The Australian federal government ruled out blocking access to big social media platforms, including Facebook and Twitter.
The Morrison government is setting up a team to create a framework for blocking the diffusion of violent images after accepting a recommendation to empower ISPs and telecommunication companies to track down and block specific websites hosting violent content.
According to federal Communications Minister Paul Fletcher, mainstream social media platforms are not the target of the measures to contain the diffusion of graphic images. He explained through a spokesperson that the new arrangements would give telecommunication companies the legal background to tackle “fringe websites” that willingly host “abhorrent material” and refuse to cooperate with the authorities, a spokesperson for Mr Morrison said to the Sydney Morning Herald.

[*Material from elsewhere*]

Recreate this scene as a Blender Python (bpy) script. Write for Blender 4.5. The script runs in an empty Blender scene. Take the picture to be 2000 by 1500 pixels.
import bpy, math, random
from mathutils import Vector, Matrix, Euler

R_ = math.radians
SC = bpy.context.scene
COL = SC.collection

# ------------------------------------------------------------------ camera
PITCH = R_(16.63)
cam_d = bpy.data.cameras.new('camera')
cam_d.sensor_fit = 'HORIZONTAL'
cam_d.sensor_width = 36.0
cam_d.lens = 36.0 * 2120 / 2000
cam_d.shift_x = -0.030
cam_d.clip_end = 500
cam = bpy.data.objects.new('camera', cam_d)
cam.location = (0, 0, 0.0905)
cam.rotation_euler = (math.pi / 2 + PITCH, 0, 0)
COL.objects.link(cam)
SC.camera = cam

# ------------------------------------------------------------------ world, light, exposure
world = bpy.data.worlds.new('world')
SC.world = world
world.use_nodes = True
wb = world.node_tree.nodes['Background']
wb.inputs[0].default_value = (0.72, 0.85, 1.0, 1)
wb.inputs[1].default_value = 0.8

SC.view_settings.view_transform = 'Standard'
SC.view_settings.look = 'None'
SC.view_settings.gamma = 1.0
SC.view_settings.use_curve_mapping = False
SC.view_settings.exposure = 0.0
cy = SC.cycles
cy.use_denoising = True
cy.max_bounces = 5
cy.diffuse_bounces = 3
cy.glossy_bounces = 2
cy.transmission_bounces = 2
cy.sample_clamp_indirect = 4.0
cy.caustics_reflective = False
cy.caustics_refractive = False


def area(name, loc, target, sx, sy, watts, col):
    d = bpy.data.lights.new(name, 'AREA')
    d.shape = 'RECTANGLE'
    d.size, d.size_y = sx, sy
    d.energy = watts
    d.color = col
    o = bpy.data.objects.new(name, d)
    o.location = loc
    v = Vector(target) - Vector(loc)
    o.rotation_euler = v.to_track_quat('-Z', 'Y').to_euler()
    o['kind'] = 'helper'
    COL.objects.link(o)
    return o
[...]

He added that these containment measures would have very high thresholds before having to be used. However, he did not specify which are the websites more likely to be targeted:
“I don’t want to be naming individual websites, not least because I don’t want to be giving them any publicity.”
eSafety commissioner Julie Inman Grant said the new powers will be applied “on a case-by-case basis”.
Director of the UNSW Canberra Cyber center Nigel Pheir warned that taking down websites should only be considered a “last resort”. In his view, social media platforms are responsible for doing more to combat violent content:
“They’ve got the algorithms to target us with advertisements, [so] they’ve got to have the algorithms to stop us seeing this content. I’d like to see them invest more in blocking accounts of people who share it.”
“If Facebook [doesn’t] start doing more to combat this stuff, there will be a tipping point and people will stop using social media because it will stop being a good user experience.”
This week PM Scott Morrison is attending the G7 in Biarritz, France. He will be most definitely pushing other leaders to follow his country example and adopt tight measures against extremisms and violence on social media.